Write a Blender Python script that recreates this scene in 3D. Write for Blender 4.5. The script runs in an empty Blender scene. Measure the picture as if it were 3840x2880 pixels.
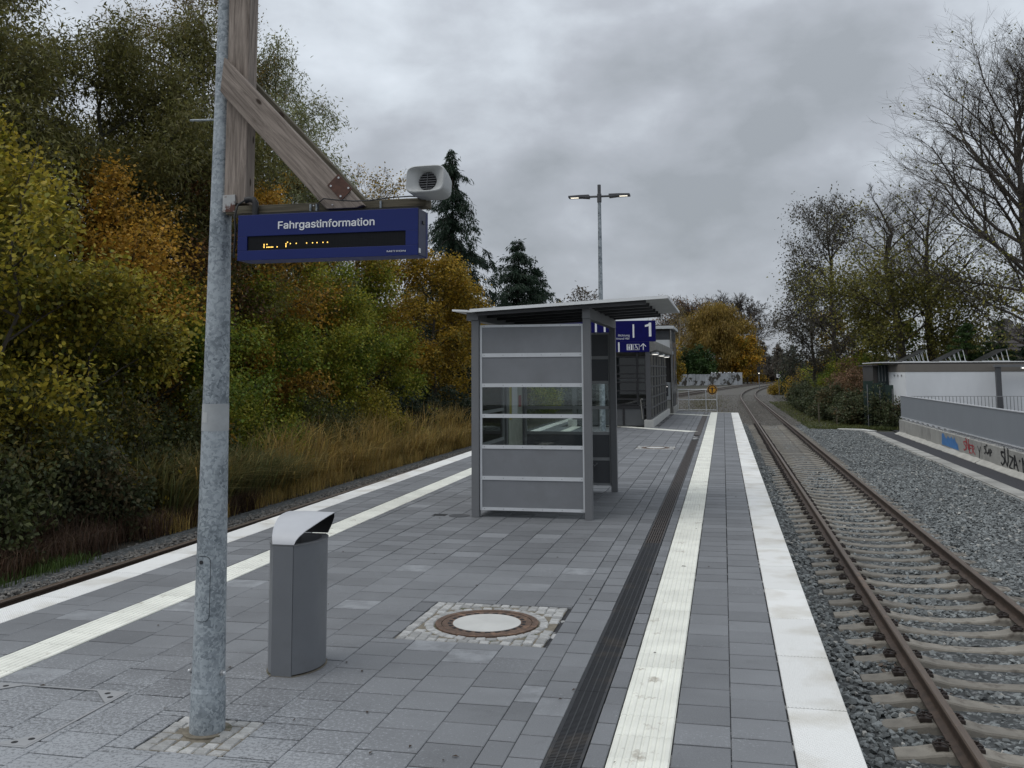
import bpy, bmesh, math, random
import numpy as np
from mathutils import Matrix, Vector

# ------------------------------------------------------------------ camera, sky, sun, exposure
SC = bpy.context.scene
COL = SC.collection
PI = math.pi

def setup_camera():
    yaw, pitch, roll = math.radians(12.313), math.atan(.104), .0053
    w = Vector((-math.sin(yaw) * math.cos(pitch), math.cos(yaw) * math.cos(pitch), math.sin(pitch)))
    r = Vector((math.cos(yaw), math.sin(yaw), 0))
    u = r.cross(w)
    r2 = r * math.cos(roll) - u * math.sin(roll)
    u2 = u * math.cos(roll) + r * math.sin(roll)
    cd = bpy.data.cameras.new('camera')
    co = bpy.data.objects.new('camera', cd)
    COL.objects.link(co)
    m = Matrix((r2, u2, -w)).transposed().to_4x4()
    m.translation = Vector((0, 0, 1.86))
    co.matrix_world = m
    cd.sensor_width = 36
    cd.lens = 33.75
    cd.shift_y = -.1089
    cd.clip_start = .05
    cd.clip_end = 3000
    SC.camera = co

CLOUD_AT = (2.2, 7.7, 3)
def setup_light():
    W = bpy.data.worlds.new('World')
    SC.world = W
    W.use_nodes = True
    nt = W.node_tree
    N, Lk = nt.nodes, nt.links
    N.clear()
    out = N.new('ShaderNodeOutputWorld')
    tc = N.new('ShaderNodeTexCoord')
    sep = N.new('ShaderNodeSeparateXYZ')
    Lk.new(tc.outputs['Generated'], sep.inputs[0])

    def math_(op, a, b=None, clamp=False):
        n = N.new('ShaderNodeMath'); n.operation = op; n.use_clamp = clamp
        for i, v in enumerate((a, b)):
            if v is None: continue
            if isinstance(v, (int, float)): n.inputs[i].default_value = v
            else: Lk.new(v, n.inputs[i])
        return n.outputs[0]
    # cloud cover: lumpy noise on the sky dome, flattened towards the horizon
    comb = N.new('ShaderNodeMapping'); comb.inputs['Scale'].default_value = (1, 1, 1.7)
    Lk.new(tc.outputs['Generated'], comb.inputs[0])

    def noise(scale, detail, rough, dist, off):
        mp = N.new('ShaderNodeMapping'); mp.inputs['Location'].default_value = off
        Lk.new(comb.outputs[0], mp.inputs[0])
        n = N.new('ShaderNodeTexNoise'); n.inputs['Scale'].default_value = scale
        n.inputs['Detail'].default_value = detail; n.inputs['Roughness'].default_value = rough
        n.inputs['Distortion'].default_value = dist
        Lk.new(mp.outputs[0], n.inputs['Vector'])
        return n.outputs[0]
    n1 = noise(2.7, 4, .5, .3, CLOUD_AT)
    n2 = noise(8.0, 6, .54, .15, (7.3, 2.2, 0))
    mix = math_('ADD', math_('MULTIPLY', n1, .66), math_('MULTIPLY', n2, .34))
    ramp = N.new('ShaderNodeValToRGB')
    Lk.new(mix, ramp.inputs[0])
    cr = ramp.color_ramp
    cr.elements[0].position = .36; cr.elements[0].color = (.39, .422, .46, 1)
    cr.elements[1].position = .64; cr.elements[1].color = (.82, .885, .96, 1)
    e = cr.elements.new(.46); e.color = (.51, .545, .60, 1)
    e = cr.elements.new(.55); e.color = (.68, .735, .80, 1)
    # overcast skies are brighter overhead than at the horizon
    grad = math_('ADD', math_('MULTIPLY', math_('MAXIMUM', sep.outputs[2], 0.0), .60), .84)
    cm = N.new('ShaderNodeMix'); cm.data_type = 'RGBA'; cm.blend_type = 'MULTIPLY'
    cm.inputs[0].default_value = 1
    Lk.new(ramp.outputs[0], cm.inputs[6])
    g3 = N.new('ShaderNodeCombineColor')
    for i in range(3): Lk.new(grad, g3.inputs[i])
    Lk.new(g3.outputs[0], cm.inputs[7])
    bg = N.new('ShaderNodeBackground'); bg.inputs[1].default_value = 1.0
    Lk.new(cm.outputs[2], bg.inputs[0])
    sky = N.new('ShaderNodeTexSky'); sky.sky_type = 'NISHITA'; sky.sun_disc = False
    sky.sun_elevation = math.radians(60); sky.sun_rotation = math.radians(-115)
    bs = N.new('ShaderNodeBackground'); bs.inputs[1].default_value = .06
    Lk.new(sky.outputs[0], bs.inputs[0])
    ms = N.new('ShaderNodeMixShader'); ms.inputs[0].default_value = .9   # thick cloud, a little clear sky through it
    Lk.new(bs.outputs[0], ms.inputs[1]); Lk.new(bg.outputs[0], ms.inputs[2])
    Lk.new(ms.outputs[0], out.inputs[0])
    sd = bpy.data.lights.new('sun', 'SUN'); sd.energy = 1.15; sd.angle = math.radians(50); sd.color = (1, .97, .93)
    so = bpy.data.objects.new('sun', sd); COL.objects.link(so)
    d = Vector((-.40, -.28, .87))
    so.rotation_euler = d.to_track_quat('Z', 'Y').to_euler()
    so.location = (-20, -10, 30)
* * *
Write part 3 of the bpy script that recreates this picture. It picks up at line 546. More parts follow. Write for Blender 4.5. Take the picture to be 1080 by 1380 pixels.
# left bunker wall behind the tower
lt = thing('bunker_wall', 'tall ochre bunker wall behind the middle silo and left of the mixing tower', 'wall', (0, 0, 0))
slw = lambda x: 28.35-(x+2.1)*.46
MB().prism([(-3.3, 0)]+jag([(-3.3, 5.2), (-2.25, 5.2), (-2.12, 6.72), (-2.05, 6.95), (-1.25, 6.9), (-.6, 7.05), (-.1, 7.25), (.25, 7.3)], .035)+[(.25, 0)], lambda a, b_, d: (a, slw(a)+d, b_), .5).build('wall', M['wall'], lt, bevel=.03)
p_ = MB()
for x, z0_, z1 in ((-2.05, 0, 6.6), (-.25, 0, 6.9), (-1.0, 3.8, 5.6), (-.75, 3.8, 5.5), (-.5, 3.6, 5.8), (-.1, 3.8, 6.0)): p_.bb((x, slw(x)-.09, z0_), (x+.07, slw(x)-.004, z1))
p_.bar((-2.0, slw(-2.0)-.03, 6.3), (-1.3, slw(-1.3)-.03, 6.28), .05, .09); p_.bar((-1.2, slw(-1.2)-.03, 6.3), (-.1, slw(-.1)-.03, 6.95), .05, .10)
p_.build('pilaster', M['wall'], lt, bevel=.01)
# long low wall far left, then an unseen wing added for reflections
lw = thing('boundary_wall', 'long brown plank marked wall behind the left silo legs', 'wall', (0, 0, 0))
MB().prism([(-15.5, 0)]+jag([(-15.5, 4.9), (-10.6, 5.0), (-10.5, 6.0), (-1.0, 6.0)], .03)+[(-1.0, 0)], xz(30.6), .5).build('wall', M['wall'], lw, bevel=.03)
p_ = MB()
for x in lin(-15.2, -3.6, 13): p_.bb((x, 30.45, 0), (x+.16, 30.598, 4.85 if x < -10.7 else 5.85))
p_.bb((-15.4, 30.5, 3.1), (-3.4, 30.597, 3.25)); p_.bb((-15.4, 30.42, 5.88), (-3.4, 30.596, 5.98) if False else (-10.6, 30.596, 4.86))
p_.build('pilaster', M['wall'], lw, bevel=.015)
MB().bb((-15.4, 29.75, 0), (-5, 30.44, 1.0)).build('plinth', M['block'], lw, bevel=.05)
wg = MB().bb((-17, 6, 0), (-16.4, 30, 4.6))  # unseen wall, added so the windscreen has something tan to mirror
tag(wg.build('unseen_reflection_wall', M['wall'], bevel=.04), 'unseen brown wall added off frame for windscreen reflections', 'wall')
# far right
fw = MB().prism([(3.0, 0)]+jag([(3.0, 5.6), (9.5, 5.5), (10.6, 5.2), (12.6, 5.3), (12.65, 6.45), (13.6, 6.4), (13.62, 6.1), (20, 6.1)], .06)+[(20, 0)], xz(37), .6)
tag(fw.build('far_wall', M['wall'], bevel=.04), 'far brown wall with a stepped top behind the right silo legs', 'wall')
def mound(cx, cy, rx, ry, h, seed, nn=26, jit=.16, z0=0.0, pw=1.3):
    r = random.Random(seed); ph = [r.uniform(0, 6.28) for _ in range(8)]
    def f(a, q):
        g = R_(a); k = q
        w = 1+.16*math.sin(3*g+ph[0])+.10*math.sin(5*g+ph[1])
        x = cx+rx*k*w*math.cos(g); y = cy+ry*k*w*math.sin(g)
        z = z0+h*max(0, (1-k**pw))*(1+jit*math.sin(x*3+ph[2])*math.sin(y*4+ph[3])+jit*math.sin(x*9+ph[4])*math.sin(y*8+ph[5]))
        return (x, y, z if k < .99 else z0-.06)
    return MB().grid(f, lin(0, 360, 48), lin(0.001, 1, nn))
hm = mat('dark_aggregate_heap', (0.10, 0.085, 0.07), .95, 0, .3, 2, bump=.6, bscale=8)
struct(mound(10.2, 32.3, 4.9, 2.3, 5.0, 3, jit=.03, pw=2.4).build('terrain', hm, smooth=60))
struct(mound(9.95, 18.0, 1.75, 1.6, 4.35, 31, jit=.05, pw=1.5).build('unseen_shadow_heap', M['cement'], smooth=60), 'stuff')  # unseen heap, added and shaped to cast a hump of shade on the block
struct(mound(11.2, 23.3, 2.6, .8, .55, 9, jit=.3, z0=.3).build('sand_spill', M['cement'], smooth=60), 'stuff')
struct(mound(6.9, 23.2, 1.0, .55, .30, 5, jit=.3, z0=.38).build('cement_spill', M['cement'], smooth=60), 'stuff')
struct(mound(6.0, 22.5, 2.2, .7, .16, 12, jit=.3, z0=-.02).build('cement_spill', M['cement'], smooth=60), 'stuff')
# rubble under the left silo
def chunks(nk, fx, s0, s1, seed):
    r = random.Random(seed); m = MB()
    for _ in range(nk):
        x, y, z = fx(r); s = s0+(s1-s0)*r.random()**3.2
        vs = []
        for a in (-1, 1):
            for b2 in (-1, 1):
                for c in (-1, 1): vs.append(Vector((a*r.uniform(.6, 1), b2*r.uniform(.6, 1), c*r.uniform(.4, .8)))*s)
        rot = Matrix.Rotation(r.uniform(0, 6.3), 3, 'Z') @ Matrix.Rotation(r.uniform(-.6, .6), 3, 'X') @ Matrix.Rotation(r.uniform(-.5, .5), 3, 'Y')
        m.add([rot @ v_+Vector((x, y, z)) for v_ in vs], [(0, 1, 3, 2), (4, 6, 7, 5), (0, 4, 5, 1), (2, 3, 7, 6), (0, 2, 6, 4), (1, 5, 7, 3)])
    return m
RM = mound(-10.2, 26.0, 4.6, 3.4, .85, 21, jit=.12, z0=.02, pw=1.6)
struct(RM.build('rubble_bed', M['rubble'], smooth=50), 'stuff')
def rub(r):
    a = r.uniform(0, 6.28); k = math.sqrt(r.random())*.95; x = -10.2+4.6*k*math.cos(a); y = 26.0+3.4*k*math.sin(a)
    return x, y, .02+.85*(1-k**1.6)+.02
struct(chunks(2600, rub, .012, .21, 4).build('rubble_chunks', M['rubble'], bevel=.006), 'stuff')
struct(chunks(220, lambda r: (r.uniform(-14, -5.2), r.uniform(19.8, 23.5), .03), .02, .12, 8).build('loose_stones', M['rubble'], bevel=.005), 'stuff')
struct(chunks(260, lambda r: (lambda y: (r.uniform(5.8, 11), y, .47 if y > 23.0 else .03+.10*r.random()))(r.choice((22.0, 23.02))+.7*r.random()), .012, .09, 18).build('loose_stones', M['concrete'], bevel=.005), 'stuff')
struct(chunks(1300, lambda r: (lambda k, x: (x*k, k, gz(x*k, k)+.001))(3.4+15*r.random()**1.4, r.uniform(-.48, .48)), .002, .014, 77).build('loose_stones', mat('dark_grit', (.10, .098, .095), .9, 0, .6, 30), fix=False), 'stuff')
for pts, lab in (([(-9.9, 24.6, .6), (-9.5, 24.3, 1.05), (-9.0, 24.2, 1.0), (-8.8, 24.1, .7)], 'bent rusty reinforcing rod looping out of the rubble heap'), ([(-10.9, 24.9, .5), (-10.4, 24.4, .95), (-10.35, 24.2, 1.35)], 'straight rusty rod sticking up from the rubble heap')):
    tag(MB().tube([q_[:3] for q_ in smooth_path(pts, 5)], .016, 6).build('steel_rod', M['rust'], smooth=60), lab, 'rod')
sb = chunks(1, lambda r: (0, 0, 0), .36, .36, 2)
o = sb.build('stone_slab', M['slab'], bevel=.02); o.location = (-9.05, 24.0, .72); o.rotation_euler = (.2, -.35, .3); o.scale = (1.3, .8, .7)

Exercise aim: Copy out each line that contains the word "pixels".

Solution below:
Write a Blender Python script that recreates this scene in 3D. Write for Blender 4.5. The script runs in an empty Blender scene. Measure the picture as if it were 3840x2880 pixels.
Write part 3 of the bpy script that recreates this picture. It picks up at line 546. More parts follow. Write for Blender 4.5. Take the picture to be 1080 by 1380 pixels.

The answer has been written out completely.